» **INPUT FOR THIS TASK**:
— Begin —
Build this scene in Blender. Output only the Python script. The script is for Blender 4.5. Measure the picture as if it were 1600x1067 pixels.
— End —
— Begin —
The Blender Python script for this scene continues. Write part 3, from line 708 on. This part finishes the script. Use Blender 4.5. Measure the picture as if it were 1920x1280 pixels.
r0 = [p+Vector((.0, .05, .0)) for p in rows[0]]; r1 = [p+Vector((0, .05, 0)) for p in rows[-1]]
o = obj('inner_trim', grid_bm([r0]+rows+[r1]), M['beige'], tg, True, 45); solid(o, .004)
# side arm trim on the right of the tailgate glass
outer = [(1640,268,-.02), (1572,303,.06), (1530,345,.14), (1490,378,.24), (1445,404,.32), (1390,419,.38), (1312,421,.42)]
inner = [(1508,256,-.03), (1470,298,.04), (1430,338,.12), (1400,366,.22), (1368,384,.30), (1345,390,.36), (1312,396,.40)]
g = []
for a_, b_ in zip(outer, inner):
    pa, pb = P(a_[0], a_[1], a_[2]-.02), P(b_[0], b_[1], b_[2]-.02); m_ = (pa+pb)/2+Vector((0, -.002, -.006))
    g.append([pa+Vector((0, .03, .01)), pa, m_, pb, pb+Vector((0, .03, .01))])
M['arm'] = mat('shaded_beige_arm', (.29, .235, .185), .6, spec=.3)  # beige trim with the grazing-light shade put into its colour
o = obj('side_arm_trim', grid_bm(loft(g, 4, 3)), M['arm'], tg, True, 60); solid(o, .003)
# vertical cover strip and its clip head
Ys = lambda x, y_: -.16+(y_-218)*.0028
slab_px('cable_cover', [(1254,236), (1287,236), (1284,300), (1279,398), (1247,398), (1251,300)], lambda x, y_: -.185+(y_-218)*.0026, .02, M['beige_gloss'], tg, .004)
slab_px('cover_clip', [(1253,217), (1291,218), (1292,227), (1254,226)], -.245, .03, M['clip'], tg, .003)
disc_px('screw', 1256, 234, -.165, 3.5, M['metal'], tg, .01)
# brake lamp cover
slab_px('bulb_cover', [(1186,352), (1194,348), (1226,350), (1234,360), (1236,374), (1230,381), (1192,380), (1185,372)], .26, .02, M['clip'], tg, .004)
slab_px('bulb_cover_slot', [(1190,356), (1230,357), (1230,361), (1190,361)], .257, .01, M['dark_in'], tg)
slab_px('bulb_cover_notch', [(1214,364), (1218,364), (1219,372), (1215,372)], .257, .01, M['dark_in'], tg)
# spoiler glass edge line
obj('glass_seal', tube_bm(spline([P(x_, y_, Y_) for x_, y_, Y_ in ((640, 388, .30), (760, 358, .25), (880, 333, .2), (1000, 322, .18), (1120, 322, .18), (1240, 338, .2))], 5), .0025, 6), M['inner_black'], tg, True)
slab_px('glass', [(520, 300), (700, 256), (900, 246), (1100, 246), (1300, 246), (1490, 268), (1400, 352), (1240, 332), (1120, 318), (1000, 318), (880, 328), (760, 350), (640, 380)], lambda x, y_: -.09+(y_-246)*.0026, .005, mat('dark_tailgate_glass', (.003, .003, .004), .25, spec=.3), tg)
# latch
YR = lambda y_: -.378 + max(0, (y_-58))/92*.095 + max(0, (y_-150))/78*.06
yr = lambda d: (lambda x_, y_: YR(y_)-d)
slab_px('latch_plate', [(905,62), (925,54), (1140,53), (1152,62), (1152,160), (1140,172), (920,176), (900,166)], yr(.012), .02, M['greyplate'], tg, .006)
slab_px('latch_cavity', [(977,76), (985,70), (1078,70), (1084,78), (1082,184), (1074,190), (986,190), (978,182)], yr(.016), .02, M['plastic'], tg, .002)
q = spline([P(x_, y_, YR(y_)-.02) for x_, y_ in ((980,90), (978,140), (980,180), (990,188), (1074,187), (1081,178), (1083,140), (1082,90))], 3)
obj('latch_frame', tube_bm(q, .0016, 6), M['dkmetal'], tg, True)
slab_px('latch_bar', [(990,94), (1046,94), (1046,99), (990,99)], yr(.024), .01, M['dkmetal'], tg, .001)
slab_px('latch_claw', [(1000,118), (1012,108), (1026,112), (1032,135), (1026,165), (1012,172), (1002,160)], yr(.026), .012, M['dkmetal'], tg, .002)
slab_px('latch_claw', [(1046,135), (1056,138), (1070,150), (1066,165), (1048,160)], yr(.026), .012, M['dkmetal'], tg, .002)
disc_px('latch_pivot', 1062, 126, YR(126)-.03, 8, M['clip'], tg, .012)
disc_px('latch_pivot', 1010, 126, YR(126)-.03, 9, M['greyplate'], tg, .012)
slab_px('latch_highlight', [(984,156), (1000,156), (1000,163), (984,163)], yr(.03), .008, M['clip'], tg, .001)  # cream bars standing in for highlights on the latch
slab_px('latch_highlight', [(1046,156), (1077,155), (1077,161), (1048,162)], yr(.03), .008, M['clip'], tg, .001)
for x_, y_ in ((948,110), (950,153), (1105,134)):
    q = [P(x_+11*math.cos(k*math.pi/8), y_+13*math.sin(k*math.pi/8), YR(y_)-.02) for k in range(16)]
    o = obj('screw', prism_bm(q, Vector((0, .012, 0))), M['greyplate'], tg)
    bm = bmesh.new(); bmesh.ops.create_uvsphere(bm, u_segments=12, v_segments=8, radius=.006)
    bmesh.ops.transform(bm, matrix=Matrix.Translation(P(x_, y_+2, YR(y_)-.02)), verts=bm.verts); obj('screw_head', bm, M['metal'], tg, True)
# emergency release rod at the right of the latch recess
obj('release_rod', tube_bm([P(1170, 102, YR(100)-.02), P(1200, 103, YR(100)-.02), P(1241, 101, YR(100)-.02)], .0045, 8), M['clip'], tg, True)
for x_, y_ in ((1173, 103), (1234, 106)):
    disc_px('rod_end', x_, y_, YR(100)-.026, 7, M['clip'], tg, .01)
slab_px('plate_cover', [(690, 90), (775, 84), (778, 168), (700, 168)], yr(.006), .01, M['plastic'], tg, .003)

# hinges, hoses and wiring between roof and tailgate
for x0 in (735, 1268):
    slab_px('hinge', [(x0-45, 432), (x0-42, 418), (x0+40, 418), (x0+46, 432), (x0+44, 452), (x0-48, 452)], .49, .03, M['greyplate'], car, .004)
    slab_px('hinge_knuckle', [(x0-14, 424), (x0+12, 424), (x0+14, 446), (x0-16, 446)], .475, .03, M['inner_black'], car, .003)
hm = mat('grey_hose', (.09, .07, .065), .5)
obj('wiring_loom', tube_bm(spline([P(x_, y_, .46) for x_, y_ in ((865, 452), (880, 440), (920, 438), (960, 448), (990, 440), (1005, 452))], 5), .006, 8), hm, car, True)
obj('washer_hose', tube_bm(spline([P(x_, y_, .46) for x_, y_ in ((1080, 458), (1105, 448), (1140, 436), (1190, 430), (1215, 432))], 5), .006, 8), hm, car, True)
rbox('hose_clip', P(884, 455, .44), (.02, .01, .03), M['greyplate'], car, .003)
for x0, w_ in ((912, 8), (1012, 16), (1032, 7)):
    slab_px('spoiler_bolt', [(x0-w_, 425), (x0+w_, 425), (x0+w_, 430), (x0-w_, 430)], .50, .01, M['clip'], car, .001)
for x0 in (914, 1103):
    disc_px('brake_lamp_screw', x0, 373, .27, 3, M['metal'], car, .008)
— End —
» **TASK GOAL**:
Pull every line containing "script" out of the records.

» **FULL SOLUTION**:
Build this scene in Blender. Output only the Python script. The script is for Blender 4.5. Measure the picture as if it were 1600x1067 pixels.
The Blender Python script for this scene continues. Write part 3, from line 708 on. This part finishes the script. Use Blender 4.5. Measure the picture as if it were 1920x1280 pixels.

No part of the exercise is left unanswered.